2. 2005, wenn überhaupt, noch im letzten Drittel vertreten, jetzt überwiegend in der vorderen Hälfte: Die Fachhandelslieferanten mit ihren Direktvertriebsaktivitäten. Allen voran Gerry Weber, der seinen Retail-Umsatz in neun Jahren verneunfacht hat. Bestseller hat sich mit seinen eigenen Läden seit 2010 in Deutschland verdreifacht. S.Oliver verzeichnet ein Plus von 228% im Vergleich zu 2005, und Esprit setzt im eigenen Retail hierzulande trotz Umsatzeinbruch und Schließungsprogramm immer noch 46% mehr um als noch vor zehn Jahren. Hugo Boss hat seinen Direktvertrieb in Deutschland gegenüber 2005 um 88% ausgebaut. Tom Tailor (inklusive Bonita) hat sein Filialnetz in sieben Jahren um über 20% ausgebaut, seinen Retail-Umsatz in diesem Zeitraum indes gerade mal um 7% gesteigert.
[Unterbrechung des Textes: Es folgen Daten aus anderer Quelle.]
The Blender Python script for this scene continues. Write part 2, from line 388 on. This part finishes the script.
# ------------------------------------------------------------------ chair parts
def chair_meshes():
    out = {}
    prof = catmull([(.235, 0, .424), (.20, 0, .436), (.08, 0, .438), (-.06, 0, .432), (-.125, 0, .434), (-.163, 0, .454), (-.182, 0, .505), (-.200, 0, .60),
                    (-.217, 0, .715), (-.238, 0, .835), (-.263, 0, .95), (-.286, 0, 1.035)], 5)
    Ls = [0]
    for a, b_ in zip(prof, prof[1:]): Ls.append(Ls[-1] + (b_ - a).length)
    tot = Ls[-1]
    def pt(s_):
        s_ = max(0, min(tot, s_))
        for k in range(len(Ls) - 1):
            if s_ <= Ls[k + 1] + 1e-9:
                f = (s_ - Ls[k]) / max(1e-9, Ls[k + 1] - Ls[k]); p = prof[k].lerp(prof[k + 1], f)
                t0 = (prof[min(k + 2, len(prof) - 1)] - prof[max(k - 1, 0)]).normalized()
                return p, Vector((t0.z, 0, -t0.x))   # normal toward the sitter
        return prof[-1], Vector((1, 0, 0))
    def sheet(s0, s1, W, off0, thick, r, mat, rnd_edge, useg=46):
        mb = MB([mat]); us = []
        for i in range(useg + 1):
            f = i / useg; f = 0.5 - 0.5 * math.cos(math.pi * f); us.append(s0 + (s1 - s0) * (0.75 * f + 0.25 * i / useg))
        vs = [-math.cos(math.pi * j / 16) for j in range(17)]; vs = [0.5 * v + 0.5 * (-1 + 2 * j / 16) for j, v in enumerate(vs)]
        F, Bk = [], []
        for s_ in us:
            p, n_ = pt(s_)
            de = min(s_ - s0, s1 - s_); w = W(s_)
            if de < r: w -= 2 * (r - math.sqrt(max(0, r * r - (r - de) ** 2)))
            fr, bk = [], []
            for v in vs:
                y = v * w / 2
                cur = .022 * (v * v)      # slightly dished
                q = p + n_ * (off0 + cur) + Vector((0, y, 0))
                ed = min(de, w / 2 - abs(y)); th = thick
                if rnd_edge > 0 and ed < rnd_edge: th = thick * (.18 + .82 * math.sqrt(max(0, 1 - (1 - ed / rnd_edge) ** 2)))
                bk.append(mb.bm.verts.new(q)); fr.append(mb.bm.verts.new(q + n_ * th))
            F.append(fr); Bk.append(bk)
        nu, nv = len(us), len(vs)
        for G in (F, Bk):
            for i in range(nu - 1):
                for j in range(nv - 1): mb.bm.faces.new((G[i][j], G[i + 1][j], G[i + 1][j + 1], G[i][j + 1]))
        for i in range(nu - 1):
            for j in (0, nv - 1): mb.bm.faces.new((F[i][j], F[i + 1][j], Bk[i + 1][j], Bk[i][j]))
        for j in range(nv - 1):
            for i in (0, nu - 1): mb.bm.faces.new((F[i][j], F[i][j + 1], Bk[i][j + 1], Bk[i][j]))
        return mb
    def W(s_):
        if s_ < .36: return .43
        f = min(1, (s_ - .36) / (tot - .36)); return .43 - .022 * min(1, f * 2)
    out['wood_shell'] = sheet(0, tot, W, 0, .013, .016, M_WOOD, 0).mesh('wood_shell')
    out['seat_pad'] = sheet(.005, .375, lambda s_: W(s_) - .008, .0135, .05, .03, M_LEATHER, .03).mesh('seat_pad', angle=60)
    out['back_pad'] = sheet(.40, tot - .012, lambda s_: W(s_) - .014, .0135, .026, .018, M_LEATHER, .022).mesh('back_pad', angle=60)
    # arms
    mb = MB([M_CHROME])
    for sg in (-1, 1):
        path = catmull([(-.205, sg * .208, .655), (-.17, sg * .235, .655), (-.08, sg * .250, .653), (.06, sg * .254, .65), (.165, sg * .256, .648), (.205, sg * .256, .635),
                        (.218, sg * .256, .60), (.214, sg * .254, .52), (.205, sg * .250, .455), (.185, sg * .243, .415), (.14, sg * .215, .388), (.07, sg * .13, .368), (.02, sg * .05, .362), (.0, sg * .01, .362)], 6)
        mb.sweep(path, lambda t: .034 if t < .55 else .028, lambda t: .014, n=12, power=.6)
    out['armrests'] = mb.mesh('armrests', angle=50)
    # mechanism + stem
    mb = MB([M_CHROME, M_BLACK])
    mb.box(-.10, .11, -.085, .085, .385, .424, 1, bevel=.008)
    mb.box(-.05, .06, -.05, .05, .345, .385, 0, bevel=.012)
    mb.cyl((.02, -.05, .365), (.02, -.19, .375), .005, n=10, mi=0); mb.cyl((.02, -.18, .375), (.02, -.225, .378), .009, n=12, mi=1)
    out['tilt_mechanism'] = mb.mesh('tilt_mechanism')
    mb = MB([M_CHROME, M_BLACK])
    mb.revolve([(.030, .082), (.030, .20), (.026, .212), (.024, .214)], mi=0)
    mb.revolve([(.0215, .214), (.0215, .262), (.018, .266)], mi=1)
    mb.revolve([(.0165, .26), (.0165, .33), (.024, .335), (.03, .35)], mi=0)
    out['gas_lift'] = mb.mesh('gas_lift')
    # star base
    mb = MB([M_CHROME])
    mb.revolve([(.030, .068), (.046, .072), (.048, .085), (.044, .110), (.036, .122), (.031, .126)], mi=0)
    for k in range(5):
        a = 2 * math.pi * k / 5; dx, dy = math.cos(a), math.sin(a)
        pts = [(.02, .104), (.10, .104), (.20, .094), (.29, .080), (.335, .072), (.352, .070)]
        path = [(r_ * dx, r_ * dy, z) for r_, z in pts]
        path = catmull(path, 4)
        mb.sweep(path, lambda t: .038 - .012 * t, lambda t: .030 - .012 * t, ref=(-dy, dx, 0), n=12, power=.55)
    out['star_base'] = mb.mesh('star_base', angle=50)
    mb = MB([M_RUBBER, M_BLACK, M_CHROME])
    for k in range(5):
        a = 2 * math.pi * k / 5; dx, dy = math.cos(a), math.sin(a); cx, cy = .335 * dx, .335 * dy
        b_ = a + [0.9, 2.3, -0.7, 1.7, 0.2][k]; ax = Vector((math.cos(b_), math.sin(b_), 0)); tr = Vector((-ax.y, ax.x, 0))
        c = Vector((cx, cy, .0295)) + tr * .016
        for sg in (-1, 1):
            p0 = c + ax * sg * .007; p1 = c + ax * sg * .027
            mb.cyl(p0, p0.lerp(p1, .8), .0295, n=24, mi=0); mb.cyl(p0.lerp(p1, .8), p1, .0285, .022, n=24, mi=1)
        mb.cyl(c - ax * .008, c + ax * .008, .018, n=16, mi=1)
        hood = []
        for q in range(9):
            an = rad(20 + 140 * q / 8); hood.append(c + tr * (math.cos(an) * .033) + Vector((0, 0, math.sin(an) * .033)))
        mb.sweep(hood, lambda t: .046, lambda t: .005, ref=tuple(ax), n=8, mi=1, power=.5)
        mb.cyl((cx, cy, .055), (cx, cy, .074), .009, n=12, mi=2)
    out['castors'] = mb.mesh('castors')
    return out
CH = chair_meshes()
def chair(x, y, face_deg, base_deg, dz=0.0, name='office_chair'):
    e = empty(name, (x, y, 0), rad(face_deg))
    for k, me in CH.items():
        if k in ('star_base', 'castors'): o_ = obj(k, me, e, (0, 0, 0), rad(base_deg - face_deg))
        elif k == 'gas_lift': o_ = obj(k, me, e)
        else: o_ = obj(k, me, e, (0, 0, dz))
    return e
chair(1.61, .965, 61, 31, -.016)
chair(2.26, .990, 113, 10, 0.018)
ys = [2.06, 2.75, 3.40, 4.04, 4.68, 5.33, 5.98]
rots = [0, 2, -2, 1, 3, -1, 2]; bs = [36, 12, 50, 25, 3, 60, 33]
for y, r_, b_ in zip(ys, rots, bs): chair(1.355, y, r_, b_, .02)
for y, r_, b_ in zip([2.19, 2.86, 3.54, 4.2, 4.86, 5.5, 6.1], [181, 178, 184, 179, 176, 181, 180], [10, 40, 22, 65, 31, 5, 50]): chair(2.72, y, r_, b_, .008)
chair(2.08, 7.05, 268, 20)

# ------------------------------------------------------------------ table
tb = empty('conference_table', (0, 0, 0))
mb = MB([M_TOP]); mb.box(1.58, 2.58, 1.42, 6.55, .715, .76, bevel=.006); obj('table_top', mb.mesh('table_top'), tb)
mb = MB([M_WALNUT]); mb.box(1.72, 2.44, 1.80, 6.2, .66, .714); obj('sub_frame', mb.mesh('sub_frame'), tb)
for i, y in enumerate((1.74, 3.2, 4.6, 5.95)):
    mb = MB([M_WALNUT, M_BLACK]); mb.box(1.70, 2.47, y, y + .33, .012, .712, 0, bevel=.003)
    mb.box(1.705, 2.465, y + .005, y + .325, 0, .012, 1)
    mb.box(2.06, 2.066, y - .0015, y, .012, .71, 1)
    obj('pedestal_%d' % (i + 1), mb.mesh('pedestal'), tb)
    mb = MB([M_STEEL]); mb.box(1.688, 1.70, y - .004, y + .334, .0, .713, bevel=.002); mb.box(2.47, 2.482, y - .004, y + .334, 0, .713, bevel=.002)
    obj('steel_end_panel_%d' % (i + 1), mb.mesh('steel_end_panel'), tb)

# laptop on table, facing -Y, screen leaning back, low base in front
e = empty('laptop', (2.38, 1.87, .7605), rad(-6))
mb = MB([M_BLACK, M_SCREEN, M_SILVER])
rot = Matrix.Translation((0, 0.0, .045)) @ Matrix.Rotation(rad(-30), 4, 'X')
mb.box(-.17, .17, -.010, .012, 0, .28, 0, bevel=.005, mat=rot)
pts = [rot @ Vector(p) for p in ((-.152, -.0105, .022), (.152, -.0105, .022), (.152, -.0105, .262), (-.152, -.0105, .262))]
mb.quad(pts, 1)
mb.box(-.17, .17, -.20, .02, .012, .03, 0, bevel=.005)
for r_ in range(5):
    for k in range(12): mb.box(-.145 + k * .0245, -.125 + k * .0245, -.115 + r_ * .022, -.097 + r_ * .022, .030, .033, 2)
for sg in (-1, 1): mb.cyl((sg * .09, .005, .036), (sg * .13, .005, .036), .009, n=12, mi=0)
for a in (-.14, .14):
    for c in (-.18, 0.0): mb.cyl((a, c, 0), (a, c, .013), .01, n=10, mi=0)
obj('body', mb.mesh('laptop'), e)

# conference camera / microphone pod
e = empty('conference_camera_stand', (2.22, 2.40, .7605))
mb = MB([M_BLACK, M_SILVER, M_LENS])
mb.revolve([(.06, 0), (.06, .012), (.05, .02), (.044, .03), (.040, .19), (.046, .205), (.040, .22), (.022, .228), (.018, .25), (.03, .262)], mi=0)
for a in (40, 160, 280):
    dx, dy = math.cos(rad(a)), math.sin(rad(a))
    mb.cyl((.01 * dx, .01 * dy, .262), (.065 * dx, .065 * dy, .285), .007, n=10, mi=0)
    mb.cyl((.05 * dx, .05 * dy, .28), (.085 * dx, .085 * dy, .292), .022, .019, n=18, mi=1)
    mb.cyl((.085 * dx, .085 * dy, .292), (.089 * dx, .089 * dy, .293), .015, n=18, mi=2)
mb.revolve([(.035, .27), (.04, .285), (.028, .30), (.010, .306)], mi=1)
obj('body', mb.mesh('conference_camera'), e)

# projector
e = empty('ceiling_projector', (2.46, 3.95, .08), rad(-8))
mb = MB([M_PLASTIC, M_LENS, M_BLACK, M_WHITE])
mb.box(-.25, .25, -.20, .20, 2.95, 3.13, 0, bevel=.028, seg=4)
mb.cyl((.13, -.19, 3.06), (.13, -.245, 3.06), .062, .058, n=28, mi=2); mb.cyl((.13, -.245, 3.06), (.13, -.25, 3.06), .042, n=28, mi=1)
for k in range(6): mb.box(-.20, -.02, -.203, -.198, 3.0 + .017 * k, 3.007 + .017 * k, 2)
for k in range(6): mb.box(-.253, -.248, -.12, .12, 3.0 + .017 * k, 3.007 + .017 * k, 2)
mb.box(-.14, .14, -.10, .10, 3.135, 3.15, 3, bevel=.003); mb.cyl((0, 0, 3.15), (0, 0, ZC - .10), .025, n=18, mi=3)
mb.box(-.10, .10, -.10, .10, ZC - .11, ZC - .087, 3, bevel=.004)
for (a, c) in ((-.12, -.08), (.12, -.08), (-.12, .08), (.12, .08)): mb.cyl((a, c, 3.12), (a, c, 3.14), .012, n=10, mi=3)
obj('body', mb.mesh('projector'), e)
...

Alle diese Player haben inzwischen den Rückwärtsgang eingelegt, was die Filialisierung angeht. Sie werden dafür künftig ihr Direktgeschäft im Web ausbauen.
3. 2005 schon da und seither massiv gewachsen: H&M (Umsatz nahezu verdoppelt), Inditex (Umsatz verdreifacht), Ernsting’s Family (ein Plus von 134%) und Engbers (plus 55%). Sensationell der Aufstieg von Modepark Röther (seit 2007 um 267% gewachsen). Stark gewachsen die Teleshopping-Anbieter wie QVC (Umsatz fast verdoppelt) und HSE 24 (Umsatz fast versiebenfacht). Erfolgreich unterwegs (dank Flächenexpansion) auch Multilabel-Formate wie Breuninger (plus 49%) und Hirmer (plus 58%), Omnichannel-Anbieter wie Walbusch (plus 40%) sowie regionale Player wie Reischmann (plus 122%) und Engelhorn (plus 40%).
Es gibt so betrachtet also gar nicht mal so wenige Erfolgsgeschichten in unserem Markt. Mit Sicherheit auch unterhalb der 50 Millionen-Schwelle, die die TW für ihr Ranking im Blick hat. Interessant wäre im übrigen auch mal ein Ranking, das nicht den Umsatz, sondern die Profitabilität bzw. den Ertrag ausstellt.
Klar ist jedenfalls, dass Größe im Modemarkt kein Erfolgsgarant ist. Denn in diesem Geschäft kommt es nicht bloß auf die letzte Stelle hinterm Komma in der Beschaffung an, sondern mindestens genauso auf die schnelle Reaktion auf Trends und die Kreativität im Verkauf. Da kann Größe auch zum Problem werden.